Prior to the First World War, it seemed that no one quite knew what the helicopter was good for, much less how to solve the problems associated with it. A balloon could certainly accomplish the primary requirements for the helicopter: vertical take-off and landing, and hover. With the success of the airplane, it seemed to many that the rotary wing inventors were wasting their time with helicopters and had missed the news that powered flight had been achieved. Fixed wing aircraft quickly found military uses during World War I, however, first for reconnaissance, and then as bomber and fighter aircraft. The aircraft was also found to be quite adept at shooting down enemy reconnaissance balloons. The balloon, however, had a much needed capability that the airplane lacked: the ability to connect a telephone line to the ground to report the events from the battlefield.

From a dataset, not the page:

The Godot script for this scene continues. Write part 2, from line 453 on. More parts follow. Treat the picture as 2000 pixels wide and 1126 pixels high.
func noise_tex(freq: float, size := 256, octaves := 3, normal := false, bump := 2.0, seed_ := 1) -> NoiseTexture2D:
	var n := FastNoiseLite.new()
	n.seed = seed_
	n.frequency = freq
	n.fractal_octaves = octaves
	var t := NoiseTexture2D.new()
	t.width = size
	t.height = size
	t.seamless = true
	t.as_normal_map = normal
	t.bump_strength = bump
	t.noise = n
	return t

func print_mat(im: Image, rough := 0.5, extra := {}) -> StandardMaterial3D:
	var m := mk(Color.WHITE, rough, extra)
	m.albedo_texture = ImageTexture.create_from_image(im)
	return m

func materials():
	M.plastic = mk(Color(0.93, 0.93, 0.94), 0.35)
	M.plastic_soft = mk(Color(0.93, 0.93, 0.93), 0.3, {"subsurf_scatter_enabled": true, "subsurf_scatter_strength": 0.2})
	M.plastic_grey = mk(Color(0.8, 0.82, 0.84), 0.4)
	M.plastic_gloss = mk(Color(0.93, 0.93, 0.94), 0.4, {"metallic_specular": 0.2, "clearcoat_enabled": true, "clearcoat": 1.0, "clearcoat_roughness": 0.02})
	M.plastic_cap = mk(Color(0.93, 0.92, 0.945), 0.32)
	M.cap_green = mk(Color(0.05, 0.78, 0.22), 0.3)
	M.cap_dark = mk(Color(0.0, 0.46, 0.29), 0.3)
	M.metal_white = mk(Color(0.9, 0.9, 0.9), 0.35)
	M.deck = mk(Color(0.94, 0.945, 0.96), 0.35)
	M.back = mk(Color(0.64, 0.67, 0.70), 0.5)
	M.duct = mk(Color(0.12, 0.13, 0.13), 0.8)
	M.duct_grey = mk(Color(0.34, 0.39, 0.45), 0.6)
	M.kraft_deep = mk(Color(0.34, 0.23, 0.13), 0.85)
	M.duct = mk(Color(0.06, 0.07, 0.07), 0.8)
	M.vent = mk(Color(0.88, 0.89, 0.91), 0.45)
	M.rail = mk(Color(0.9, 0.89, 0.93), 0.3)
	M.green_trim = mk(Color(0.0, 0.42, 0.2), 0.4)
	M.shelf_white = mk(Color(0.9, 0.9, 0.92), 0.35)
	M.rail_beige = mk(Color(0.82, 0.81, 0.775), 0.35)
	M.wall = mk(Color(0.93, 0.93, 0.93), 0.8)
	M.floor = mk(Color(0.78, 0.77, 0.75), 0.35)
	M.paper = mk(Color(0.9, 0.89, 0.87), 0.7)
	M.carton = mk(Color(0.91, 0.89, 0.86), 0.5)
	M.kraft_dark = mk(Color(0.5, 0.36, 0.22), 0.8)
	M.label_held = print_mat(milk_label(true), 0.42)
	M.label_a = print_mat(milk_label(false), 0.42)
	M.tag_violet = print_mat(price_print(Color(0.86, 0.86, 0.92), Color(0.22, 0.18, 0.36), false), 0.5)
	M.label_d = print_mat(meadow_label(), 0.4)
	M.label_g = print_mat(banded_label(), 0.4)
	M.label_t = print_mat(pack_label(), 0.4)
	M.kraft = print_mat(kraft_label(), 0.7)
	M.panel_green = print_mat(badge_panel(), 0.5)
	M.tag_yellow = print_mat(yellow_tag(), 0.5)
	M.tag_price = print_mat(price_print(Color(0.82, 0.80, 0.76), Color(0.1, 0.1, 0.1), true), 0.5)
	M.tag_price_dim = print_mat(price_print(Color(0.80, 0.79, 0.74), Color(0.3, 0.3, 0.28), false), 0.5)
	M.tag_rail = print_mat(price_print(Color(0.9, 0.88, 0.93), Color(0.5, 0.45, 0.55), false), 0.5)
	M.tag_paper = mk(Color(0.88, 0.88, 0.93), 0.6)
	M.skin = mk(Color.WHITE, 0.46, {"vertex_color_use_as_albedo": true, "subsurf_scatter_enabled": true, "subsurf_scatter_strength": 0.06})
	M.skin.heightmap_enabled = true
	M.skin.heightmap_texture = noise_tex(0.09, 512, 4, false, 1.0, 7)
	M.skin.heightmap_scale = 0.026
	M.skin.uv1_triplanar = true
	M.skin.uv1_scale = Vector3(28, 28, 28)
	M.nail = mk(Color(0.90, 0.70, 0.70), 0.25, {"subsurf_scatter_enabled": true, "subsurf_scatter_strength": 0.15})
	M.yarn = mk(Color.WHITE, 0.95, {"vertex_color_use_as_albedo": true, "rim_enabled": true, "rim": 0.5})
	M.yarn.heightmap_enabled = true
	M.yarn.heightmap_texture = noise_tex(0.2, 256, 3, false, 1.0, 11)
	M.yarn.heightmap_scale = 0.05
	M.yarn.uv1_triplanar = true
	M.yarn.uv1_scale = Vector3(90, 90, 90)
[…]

During the war, Lieutenant Stefan von Petroczy of the Austrian Army Balloon Corps initiated a project to develop a tethered, armed aerial observation platform that could be quickly reeled in when needed. Under the technical guidance of the now legendary Theodore von Karman, with assistance from Ensign Wilhelm Zurovec, a 650kg full-size machine, referred to as the PKZ 1, was begun in Budapest in October 1917. A 190hp Austro-Daimler electric motor was used to drive two propellers in front of the observer and two behind. The electrical power was transmitted through a cable but still the motor weighed 195kW. Four test flights were made in March 1918 up to a height of 6m, but the motor burned out, preventing further tests.